Keine Zeit zum Trauern. Wie würden die G&G-Moderatoren einfühlsam fragen: «Wie fühlten Sie sich in diesem Moment, als Wuffi für immer die Augen schloss? Wie konnten Sie das verarbeiten? Wer hat Ihnen Trost gespendet?»
Aber nun ist’s nicht Wuffi, sondern die eigene Sendung. Keinen Trost spenden die mitheulenden Simpel-Promis, aber auch deren Schmerz muss man verstehen. Aufmerksamkeitsmanagement ist deren Leben; wer nichts ist, kann wenigstens prominent sein, wer nichts ausstrahlt, kann wenigstens ausgestrahlt werden. Ein harter Schlag für Irina Beller & Co. («Ich habe für G&G mein Leben riskiert»), die noch ein letztes Mal in diesem Zusammenhang ins Rampenlicht drängen.
Ist das ein Jammer. Die Ukraine, Amok Trump, und dann noch das. Vom Massensterben im Sudan wollen wir erst gar nicht reden. Oder von der AHV, den Bundesratswahlen und anderem Pipifax.
Immerhin kam der Tiefschlag nicht ganz unerwartet: «Es gab viele Gerüchte in den letzten Wochen und Monaten, trotzdem tut dieser Kahlschlag unfassbar weh.» Aber he, eine Anstellung beim Monstersender SRF war doch eigentlich so sicher wie die eines Beamten. Unterhalb von silberne Löffel klauen oder die Assistentin unziemlich anglotzen, gab es keinen Kündigungsgrund. Wenn Personaleinsparungen verkündet wurden, gab es nachher mehr Personal, das war die Regel.
Und jetzt das. Dass die Wirtschaftssendung «Eco», eines der wenigen Glanzlichter, verschwand, nun ja. Immer diese Wirtschaftsthemen. Schwer, kompliziert, nicht zum Einschlafen geeignet. Dabei wurde G&G doch extra noch höhergelegt. Aus Glanz & Gloria wurde Gesichter & Geschichten, das ist doch schon mal ein ganz anderes Niveau.

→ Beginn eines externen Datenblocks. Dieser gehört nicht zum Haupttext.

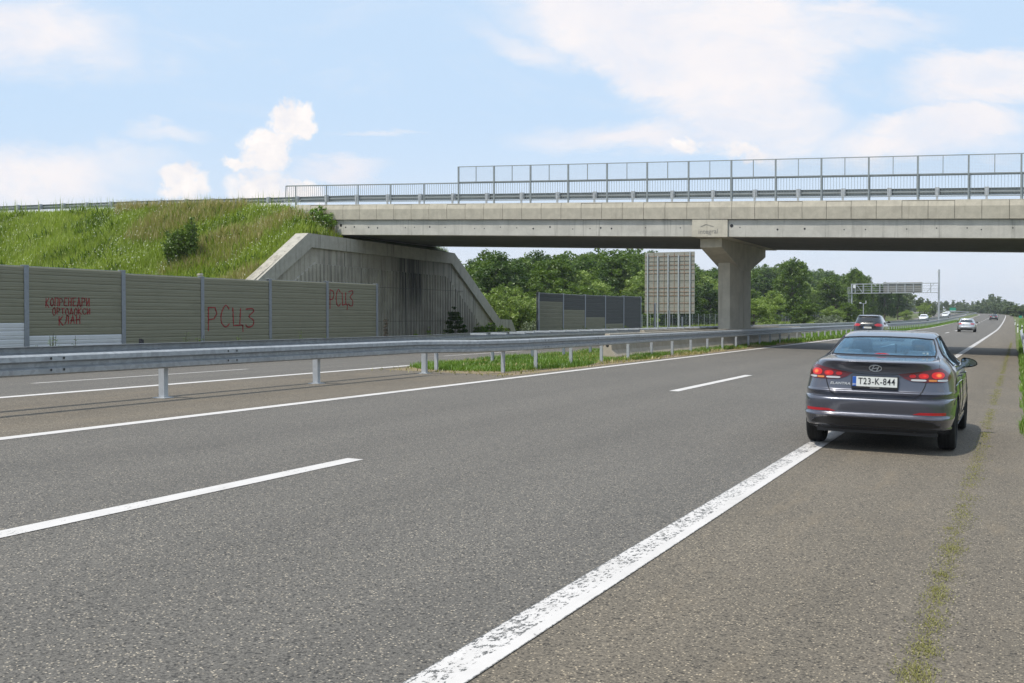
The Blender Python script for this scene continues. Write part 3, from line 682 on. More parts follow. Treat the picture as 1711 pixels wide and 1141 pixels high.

Ach, waren das noch Zeiten, nur ein Beispiel: «Die Luzerner Sängerin Caroline Chevin hat eine schwere Zeit hinter sich. 2018 ist ihr Mann unerwartet verstorben.» Caroline who? Macht doch nix, was für ein Schicksal. Und sie spricht ganz offen darüber, her mit den Taschentüchern.
Welch Trennungsschmerz nun schon wieder, als wäre ein guter Freund (und Zahlvater) überraschend gestorben. Der Schmerz, er ist so tief, das kann niemand nachfühlen. Aber immer wieder geht die Sonne auf, kommt ein neuer Morgen. Darin liegt Trost, und der Chihuahua kuschelt sich neuerdings so zärtlich an einen, leckt die Tränen weg.
Bitte, so einen gesendeten Nachruf wollen wir noch sehen. Bitte mit einem Tränenausbruch des oder der Moderator:in. Bevor sich das Publikum der angeblich beliebten Sendung ungerührt abwendet und sie vergisst.